Urban Theatre Movement strives to change the theater world

Cast of Urban Theatre Movement posing for a photo op.

Courtsey of Urban Theatre Movement

Cast of Urban Theatre Movement posing for a photo op.

Andrea Mora

“It’s crazy and good at the same time, I’m truly happy,” Paul Tully, producing director of Urban Theatre Movement, said when talking about his theater company.

Nine months ago, two Cerritos College theater alumni, Tully and Brenda Banda, artistic director of the company, created the Urban Theatre Movement and it has taken off with success.

Chair of the Cerritos College Theatre Department, Georgia Well, said, “As a unit they made a natural team,” when talking about Tully and Banda.

Tully started acting at a young age when he moved to New York City with his father.

“I started taking acting workshops,” Tully said, “and would perform in little elementary school plays.”

Later on in life, he strayed from acting. It wasn’t until 2005, when he finished serving in the Navy, that he enrolled into Cerritos and was reintroduced to his passion: theatre.

Tully believes that Cerritos College’s Theatre Department is one of the best around for community colleges.

“It has amazing instructors, like Georgia Well and Jim Grollman, to name a few, that really help you craft your art and develop it. It is a very strong department.”

While attending Cerritos, he produced small shows and short films.

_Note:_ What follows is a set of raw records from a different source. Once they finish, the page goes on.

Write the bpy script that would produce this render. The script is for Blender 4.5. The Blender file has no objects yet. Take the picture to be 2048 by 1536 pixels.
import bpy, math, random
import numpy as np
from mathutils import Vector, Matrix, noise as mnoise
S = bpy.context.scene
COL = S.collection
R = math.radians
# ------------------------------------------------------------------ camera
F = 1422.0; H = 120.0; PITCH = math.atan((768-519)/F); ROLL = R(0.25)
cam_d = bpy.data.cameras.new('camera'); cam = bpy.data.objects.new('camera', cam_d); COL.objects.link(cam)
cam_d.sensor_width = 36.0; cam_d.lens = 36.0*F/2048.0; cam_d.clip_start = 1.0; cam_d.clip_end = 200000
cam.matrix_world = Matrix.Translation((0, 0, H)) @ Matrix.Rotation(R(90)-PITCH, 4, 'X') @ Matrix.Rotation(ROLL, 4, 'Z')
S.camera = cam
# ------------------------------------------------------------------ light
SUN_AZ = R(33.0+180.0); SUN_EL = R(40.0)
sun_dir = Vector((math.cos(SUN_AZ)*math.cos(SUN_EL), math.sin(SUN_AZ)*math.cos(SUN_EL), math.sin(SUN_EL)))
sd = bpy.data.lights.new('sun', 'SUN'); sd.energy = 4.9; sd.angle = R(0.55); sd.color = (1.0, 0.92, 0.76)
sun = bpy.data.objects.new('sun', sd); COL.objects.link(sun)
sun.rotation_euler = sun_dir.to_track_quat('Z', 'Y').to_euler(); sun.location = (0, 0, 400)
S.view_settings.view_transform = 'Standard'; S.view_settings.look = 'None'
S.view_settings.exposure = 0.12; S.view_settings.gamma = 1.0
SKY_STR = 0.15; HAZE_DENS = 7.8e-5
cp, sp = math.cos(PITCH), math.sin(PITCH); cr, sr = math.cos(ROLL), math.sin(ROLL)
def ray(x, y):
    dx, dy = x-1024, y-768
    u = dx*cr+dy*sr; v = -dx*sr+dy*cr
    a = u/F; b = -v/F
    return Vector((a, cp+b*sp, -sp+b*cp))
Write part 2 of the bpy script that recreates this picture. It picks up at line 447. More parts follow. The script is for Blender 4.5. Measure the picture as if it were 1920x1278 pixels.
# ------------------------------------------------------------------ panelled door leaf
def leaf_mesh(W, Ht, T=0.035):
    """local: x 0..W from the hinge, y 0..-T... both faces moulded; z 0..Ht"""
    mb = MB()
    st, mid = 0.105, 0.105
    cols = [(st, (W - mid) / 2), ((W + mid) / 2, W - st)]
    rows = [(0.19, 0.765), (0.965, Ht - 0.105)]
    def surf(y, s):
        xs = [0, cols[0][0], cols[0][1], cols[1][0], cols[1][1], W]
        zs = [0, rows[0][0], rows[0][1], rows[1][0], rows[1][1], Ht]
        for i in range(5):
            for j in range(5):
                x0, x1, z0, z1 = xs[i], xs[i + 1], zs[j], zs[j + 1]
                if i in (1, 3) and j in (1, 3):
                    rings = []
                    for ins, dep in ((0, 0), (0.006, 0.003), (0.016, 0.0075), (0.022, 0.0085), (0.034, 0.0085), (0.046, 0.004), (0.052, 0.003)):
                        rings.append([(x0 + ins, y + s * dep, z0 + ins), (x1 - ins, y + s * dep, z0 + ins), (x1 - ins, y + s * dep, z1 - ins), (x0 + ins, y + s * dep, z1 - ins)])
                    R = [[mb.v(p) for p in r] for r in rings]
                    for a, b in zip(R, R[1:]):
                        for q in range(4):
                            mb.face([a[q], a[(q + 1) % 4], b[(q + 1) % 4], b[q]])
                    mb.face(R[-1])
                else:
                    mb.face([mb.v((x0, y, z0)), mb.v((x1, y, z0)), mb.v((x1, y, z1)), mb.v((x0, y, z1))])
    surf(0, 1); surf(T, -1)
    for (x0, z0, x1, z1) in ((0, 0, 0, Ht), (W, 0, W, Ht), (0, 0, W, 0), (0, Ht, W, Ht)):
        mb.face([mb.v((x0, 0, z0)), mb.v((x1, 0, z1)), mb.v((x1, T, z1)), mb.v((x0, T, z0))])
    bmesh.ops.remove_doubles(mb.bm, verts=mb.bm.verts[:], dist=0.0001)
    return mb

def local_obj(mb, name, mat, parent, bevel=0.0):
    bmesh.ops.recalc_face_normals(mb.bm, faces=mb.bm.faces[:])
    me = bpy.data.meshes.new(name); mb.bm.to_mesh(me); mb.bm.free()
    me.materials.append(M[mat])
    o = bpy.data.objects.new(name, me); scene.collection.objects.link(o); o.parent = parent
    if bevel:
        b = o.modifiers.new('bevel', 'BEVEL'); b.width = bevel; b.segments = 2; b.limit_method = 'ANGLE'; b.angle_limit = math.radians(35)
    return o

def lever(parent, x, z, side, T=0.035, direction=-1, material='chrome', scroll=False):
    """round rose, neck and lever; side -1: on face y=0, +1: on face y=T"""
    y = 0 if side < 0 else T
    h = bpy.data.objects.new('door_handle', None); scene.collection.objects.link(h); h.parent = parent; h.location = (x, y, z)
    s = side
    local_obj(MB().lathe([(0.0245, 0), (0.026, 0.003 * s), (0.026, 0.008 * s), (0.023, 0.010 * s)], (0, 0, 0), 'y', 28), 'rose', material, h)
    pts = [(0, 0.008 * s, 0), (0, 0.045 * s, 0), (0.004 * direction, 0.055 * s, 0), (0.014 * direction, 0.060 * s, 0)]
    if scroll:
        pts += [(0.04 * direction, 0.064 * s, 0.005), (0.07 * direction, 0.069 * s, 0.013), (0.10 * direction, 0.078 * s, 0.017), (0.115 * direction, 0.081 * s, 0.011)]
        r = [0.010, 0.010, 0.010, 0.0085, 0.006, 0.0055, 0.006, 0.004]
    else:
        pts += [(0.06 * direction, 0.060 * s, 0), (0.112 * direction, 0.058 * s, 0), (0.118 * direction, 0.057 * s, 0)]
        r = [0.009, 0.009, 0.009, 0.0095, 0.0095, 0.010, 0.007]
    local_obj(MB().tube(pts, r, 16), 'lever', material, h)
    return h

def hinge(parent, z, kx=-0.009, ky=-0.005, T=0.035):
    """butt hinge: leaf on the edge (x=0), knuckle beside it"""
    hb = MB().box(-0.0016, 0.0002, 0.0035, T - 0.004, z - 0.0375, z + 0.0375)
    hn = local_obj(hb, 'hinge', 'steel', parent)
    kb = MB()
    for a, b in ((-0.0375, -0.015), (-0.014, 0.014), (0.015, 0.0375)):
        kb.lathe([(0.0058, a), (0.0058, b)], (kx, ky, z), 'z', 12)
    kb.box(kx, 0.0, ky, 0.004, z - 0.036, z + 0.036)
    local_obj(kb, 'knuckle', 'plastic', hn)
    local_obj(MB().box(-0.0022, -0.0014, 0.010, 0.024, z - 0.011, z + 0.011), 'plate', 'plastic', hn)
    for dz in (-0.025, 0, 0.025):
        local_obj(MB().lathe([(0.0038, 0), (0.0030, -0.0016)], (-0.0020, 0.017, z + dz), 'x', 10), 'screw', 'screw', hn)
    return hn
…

It was not until one night that he produced a show at the Panic Room that his life changed.

A group of Cerritos students was in attendance that night, and Tully recalls that Banda approached him after his show and was interested in working with him as a director.

From there, the two had a meeting and ran with the idea that is now known as Urban Theatre Movement.

Well said, “Both Brenda and Paul were very dedicated, serious acting students.

“Paul discovered he had a gift for producing and Brenda is also an astute director who works very well with actors,” she added.

The company started out small doing shows around Long Beach and Redondo Beach with a cast of six people.

Now the company has grown to about 25 cast members and has expanded its horizons to Long Beach, Downtown Los Angeles and Hollywood, with the majority of shows taking place in Hollywood.

The focus of the “movement” is not to do what Tully calls, “fluff theater,” such as musicals, but to introduce a more modern-contemporary style of theatre.

“We want to attract people who never thought of going to a theater and to have them walk out actually enjoying it,” Tully said.   

In the mere 9 months of existence, Urban Theatre Movement has been able to produce one full-length production, eight one-acts, six improvisational shows, and is in the midst of its second full-length production.

Psychology major Samantha Shepherd, who has worked with Tully, said, “Paul is a hard worker and extremely dedicated to what he does.

“He puts in a lot of his time, effort and even his own money to create a production, and that is exactly the kind of attitude the theater industry demands,” she said.

Banda was unable to be reached for a comment.